Because the de Broglie wavelength of ultracold molecules is very large, the cross sections for collisions of molecules at ultracold temperatures are always computed by the time-independent quantum scattering approach. Here, we report the first accurate time-dependent wave packet dynamics calculation for reactive scattering of ultracold molecules. Wave packet dynamics calculations can be applied to molecular systems with more dimensions and provide real-time information on the process of bond rearrangement and/or energy exchange in molecular collisions. Our work thus makes possible the extension of rigorous quantum calculations of ultracold reaction properties to polyatomic molecules and adds a new powerful tool for the study of ultracold chemistry.

Figure 1

Illustrative drawing of the configuration space for ultracold $\mathrm{F}+{\mathrm{H}}_2\to \mathrm{HF}+\mathrm{H}$ reaction.
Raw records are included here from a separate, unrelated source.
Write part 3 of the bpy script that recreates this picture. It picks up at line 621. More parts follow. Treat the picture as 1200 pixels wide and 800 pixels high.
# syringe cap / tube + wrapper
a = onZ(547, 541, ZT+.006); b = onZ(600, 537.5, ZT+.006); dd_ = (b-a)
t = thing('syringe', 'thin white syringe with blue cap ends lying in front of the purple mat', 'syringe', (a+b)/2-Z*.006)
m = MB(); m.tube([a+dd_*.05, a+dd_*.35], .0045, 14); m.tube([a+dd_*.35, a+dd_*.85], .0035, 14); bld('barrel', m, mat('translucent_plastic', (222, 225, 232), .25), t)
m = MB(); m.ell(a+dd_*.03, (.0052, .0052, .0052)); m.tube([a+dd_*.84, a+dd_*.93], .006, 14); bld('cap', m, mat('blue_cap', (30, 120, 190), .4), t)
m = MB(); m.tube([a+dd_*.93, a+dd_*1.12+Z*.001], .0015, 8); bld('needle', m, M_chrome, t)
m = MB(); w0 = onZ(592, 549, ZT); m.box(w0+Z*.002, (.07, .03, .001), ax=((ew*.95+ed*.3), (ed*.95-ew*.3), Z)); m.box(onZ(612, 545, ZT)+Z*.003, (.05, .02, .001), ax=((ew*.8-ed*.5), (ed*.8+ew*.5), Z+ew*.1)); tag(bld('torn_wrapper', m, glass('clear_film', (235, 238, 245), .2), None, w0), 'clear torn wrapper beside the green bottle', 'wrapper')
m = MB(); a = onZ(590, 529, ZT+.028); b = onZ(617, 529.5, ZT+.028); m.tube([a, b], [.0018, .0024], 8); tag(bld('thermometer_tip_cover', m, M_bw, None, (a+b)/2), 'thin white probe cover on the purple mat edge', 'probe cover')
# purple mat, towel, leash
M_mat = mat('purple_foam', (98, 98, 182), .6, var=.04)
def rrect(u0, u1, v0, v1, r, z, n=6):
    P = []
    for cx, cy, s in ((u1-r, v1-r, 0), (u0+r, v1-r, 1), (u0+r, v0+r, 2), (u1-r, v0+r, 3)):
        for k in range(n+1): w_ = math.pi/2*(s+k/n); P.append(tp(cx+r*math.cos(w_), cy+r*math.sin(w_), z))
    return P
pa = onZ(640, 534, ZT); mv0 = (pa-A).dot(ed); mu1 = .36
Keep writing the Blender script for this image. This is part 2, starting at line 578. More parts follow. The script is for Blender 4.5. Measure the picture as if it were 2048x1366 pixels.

The roman numeral I denotes the interaction region with the $\mathrm{F}–{\mathrm{H}}_2$ distance $R<R_2$, II denotes the asymptotic region with fewer open channels, and III labels the long-range region, where the wave packets are restricted to contain only one molecular state. The shaded regions show the absorption zones. The reactive flux is evaluated at the surface defined by $r=r_s$.

Figure 2

Probability of the chemical reaction $\mathrm{F}+{\mathrm{H}}_2(v=0,j=0)\to \mathrm{F}+\mathrm{HF}$ summed over all final states of the reaction products: full line, time-independent close coupling calculations; symbols, time-dependent wave packet calculations. The lower inset shows the low-energy reaction probabilities divided by the square root of the collision energy, illustrating the threshold behavior and the agreement of the two calculations in this limit. The upper inset shows the probability distribution of the reaction products versus $j^{\prime }$ for $v^{\prime }=2$ at collision energy $8\times {10}^{-3}{\mathrm{cm}}^{-1}$: TDWP, open bars; CC, full bars. The state-resolved probabilities are normalized by the total reaction probability.

Figure 3

Probability of the chemical reaction $\mathrm{F}+{\mathrm{H}}_2(v=0,j=1)\to \mathrm{F}+\mathrm{HF}$ summed over all final states of the reaction products: full line, time-independent close coupling calculations; symbols, time-dependent wave packet calculations. The inset shows an enhanced view of the low-energy part of the reaction probability.

Figure 4

Probability of the chemical reaction $\mathrm{F}+{\mathrm{H}}_2(v=1,j=2)\to \mathrm{F}+\mathrm{HF}$ summed over all final states of the reaction products: full line, time-independent close coupling calculations; symbols, time-dependent wave packet calculations. The calculations are for $J=0$, so the reaction probabilities shown are determined by $d$-wave scattering in the limit of ultralow collision energy.